7.3.2.1 yield in Switch Expression Blocks

When an arm of a switch expression uses a block instead of a single expression, you must use yield to provide the result of that arm.

int len = switch (s) {
    case null -> 0;
    default -> {
        int l = s.trim().length();
        System.out.println("Length: " + l);
        yield l; // result of this arm
    }
};

Note

yield is used only in switch expressions. break value; is not allowed as a way to return a value from a switch expression.

7.3.2.2 Exhaustiveness for Switch Expressions

Because a switch expression must return a value, it must also be exhaustive; in other words, it must handle all possible selector values.

You can ensure this by:

  • Providing a default case.
  • For an enum selector: covering all enum constants explicitly.
  • For sealed types or pattern switches: covering all permitted subtypes or providing a default.

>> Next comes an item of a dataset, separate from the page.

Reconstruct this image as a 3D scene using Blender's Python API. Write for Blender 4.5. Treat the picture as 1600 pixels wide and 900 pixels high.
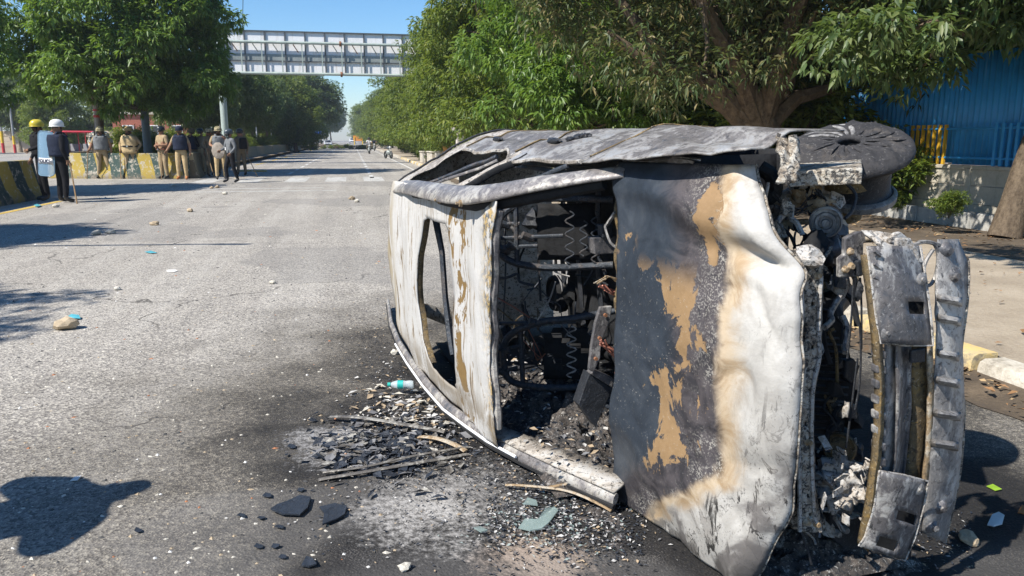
import bpy, bmesh, math, random
import numpy as np
from mathutils import Vector, Matrix, noise as mnoise
random.seed(7)
rng = np.random.default_rng(7)
R = math.radians
scene = bpy.context.scene
COL = scene.collection
for o in list(bpy.data.objects):
    bpy.data.objects.remove(o)

# ------------------------------------------------------------------ camera
FPX, CAMH, HZ = 1198.0, 1.42, 219.0          # focal length in pixels of a 1600 px frame, eye height, horizon row
PITCH = math.atan((450 - HZ) / FPX)
ROAD = math.atan((550 - 800) / FPX * math.cos(PITCH))   # heading of the road
cam_d = bpy.data.cameras.new('camera')
cam_d.sensor_width = 36.0
cam_d.lens = 36.0 * FPX / 1600.0
cam_d.clip_start = 0.05
cam_d.clip_end = 3000
cam = bpy.data.objects.new('camera', cam_d)
COL.objects.link(cam)
cam.location = (0, 0, CAMH)
cam.rotation_euler = (math.pi / 2 - PITCH, 0, 0)
scene.camera = cam

# ------------------------------------------------------------------ sky and sun
SUN_EL = R(47)
SH = Vector((0.79, 0.61, 0)).normalized()              # where shadows fall
to_sun = Vector((-SH.x * math.cos(SUN_EL), -SH.y * math.cos(SUN_EL), math.sin(SUN_EL)))
world = bpy.data.worlds.new('World')
scene.world = world
world.use_nodes = True
wn = world.node_tree
bg = wn.nodes['Background']
sky = wn.nodes.new('ShaderNodeTexSky')
sky.sky_type = 'NISHITA'
sky.sun_disc = False
sky.sun_elevation = SUN_EL
sky.sun_rotation = math.atan2(to_sun.x, to_sun.y)
sky.air_density = 1.0
sky.dust_density = 0.1
sky.ozone_density = 5.0
hsv = wn.nodes.new('ShaderNodeHueSaturation')
hsv.inputs['Saturation'].default_value = 1.2
wn.links.new(sky.outputs[0], hsv.inputs['Color'])
wn.links.new(hsv.outputs[0], bg.inputs[0])
bg.inputs[1].default_value = 0.10
sun_d = bpy.data.lights.new('sun', 'SUN')
sun_d.energy = 4.8
sun_d.angle = R(0.53)
sun_d.color = (1.0, 0.945, 0.86)
sun = bpy.data.objects.new('sun', sun_d)
COL.objects.link(sun)
sun.rotation_euler = (-to_sun).to_track_quat('-Z', 'Y').to_euler()
sun.location = to_sun * 60
vs = scene.view_settings
vs.view_transform = 'Standard'
vs.look = 'None'
vs.gamma = 1
vs.exposure = 0.7
vs.use_curve_mapping = False

# ------------------------------------------------------------------ geometry helpers
def ray(px, py):
    a, b = (px - 800) / FPX, (450 - py) / FPX
    c, s = math.cos(PITCH), math.sin(PITCH)
    return Vector((a, c + b * s, -s + b * c))
def G(px, py, z=0.0):
    r = ray(px, py)
    t = (z - CAMH) / r.z
    return Vector((r.x * t, r.y * t, z))
def W(u, v, z=0.0):                       # road frame (right of camera, along road) to world
    c, s = math.cos(ROAD), math.sin(ROAD)
    return Vector((u * c + v * s, -u * s + v * c, z))
RZ = -ROAD
def hgt(px, py, depth):                   # world point at a forward distance
    r = ray(px, py)
    t = depth / r.y
    return Vector((r.x * t, depth, CAMH + r.z * t))

class MB:
    def __init__(s):
        s.v, s.f, s.m, s.uv = [], [], [], None
    def add(s, vs_, fs, mi=0):
        o = len(s.v)
        s.v.extend([tuple(p) for p in vs_])
        for f in fs:
            s.f.append([i + o for i in f])
            s.m.append(mi)
    def box(s, c, size, rot=None, mi=0, taper=1.0):
        hx, hy, hz = size[0] / 2, size[1] / 2, size[2] / 2
        ps = []
        for z in (-1, 1):
            k = taper if z > 0 else 1.0
            for x, y in ((-1, -1), (1, -1), (1, 1), (-1, 1)):
                p = Vector((x * hx * k, y * hy * k, z * hz))
                if rot is not None:
                    p = rot @ p
                ps.append(p + Vector(c))
        s.add(ps, [(3, 2, 1, 0), (4, 5, 6, 7), (0, 1, 5, 4), (1, 2, 6, 5), (2, 3, 7, 6), (3, 0, 4, 7)], mi)
    def tube(s, pts, r, n=8, mi=0, caps=True, flat=None):
        pts = [Vector(p) for p in pts]
        rs = r if isinstance(r, (list, tuple)) else [r] * len(pts)
        up = None
        rings = []
        for i, p in enumerate(pts):
            d = (pts[min(i + 1, len(pts) - 1)] - pts[max(i - 1, 0)])
            if d.length < 1e-9:
                d = Vector((0, 0, 1))
            d.normalize()
            if up is None:
                up = Vector((0, 0, 1)) if abs(d.z) < .9 else Vector((1, 0, 0))
                if flat is not None:
                    up = Vector(flat[2])
            sx = d.cross(up)
            if sx.length < 1e-6:
                sx = d.orthogonal()
            sx.normalize()
            up = sx.cross(d).normalized()
            a, b = (1, 1) if flat is None else flat[:2]
            rings.append([p + (sx * math.cos(2 * math.pi * k / n) * a + up * math.sin(2 * math.pi * k / n) * b) * rs[i] for k in range(n)])
        vs_ = [q for ring in rings for q in ring]
        fs = []
        for i in range(len(rings) - 1):
            for k in range(n):
                fs.append((i * n + k, i * n + (k + 1) % n, (i + 1) * n + (k + 1) % n, (i + 1) * n + k))
        if caps:
            fs.append(tuple(range(n - 1, -1, -1)))
            fs.append(tuple(range((len(rings) - 1) * n, len(rings) * n)))
        s.add(vs_, fs, mi)
    def lathe(s, prof, origin, axis=(0, 0, 1), n=24, mi=0, ref=(1, 0, 0), squash=(1, 1), wob=None):
        ax = Vector(axis).normalized()
        rx = Vector(ref)
        if abs(ax.dot(rx)) > .95:
            rx = Vector((0, 0, 1))
        rx = (rx - ax * rx.dot(ax)).normalized()
        ry = ax.cross(rx)
        o = Vector(origin)
        vs_, fs = [], []
        for i, (r, h) in enumerate(prof):
            for k in range(n):
                a = 2 * math.pi * k / n
                rr = r
                hh = h
                if wob:
                    rr, hh = wob(r, h, a)
                vs_.append(o + ax * hh + rx * (math.cos(a) * rr * squash[0]) + ry * (math.sin(a) * rr * squash[1]))
        for i in range(len(prof) - 1):
            for k in range(n):
                fs.append((i * n + k, i * n + (k + 1) % n, (i + 1) * n + (k + 1) % n, (i + 1) * n + k))
        s.add(vs_, fs, mi)
    def grid(s, nu, nv, fn, mi=0, keep=None):
        vs_ = [fn(i / nu, j / nv) for j in range(nv + 1) for i in range(nu + 1)]
        fs = [(j * (nu + 1) + i, j * (nu + 1) + i + 1, (j + 1) * (nu + 1) + i + 1, (j + 1) * (nu + 1) + i)
              for j in range(nv) for i in range(nu) if keep is None or keep(i, j)]
        s.add(vs_, fs, mi)
    def plate(s, outline, thick, nrm, mi=0):          # polygon extruded along nrm
        nrm = Vector(nrm).normalized() * thick
        n = len(outline)
        a = [Vector(p) for p in outline]
        vs_ = a + [p - nrm for p in a]
        fs = [tuple(range(n)), tuple(range(2 * n - 1, n - 1, -1))]
        fs += [(i, i + n, (i + 1) % n + n, (i + 1) % n) for i in range(n)]
        s.add(vs_, fs, mi)
    def blob(s, c, size, seed=0, amp=.3, freq=2.0, sub=2, rot=None, mi=0):
        bm = bmesh.new()
        bmesh.ops.create_icosphere(bm, subdivisions=sub, radius=1)
        off = Vector((seed * 3.17, seed * 1.3, seed * 7.7))
        vs_ = []
        for v in bm.verts:
            k = 1 + amp * mnoise.noise(v.co * freq + off) * 2
            p = Vector((v.co.x * size[0], v.co.y * size[1], v.co.z * size[2])) * k
            if rot is not None:
                p = rot @ p
            vs_.append(p + Vector(c))
        fs = [tuple(v.index for v in f.verts) for f in bm.faces]
        bm.free()
        s.add(vs_, fs, mi)
    def build(s, name, mats, parent=None, loc=(0, 0, 0), rz=0, smooth=True, bevel=0, solid=0, sub=0, angle=40):
        me = bpy.data.meshes.new(name)
        me.from_pydata(s.v, [], s.f)
        if not isinstance(mats, (list, tuple)):
            mats = [mats]
        for m in mats:
            me.materials.append(m)
        if len(mats) > 1:
            me.polygons.foreach_set('material_index', s.m)
        bm = bmesh.new()
        bm.from_mesh(me)
        bmesh.ops.recalc_face_normals(bm, faces=bm.faces)
        bm.to_mesh(me)
        bm.free()
        if smooth:
            me.polygons.foreach_set('use_smooth', [True] * len(me.polygons))
            try:
                me.set_sharp_from_angle(angle=R(angle))
            except Exception:
                pass
        me.update()
        o = bpy.data.objects.new(name, me)
        COL.objects.link(o)
        o.location = loc
        o.rotation_euler = (0, 0, rz)
        if parent:
            o.parent = parent
        if solid:
            md = o.modifiers.new('thickness', 'SOLIDIFY')
            md.thickness = solid
            md.offset = 0
        if sub:
            md = o.modifiers.new('smooth', 'SUBSURF')
            md.levels = sub
            md.render_levels = sub
        if bevel:
            md = o.modifiers.new('bevel', 'BEVEL')
            md.width = bevel
            md.segments = 2
            md.limit_method = 'ANGLE'
            md.angle_limit = R(35)
        return o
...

Example, exhaustive via default:

int val = switch (s) {
    case "one" -> 1;
    case "two" -> 2;
    default -> 0;
};

7.4 Null Handling

Classic switch (without patterns)

If the selector expression of a classic switch (without pattern matching) evaluates to null, a NullPointerException is thrown at runtime.

To avoid this, check for null before switching:

if (s == null) {
    // handle null
} else {
    switch (s) {
        case "A" -> ...
        default -> ...
    }
}

Pattern switch (with case null)

With pattern matching, you can handle null directly inside the switch:

int len = switch (s) {
    case null -> 0;
    default -> s.length();
};

Note

For switch expressions:

If you do not handle null and the selector is null, a NullPointerException is thrown.

Using case null makes the switch explicitly null-safe.

Warning

Any time case null is used in a switch, the switch is treated as a pattern switch, and all the rules for pattern switches (including exhaustiveness and dominance) apply.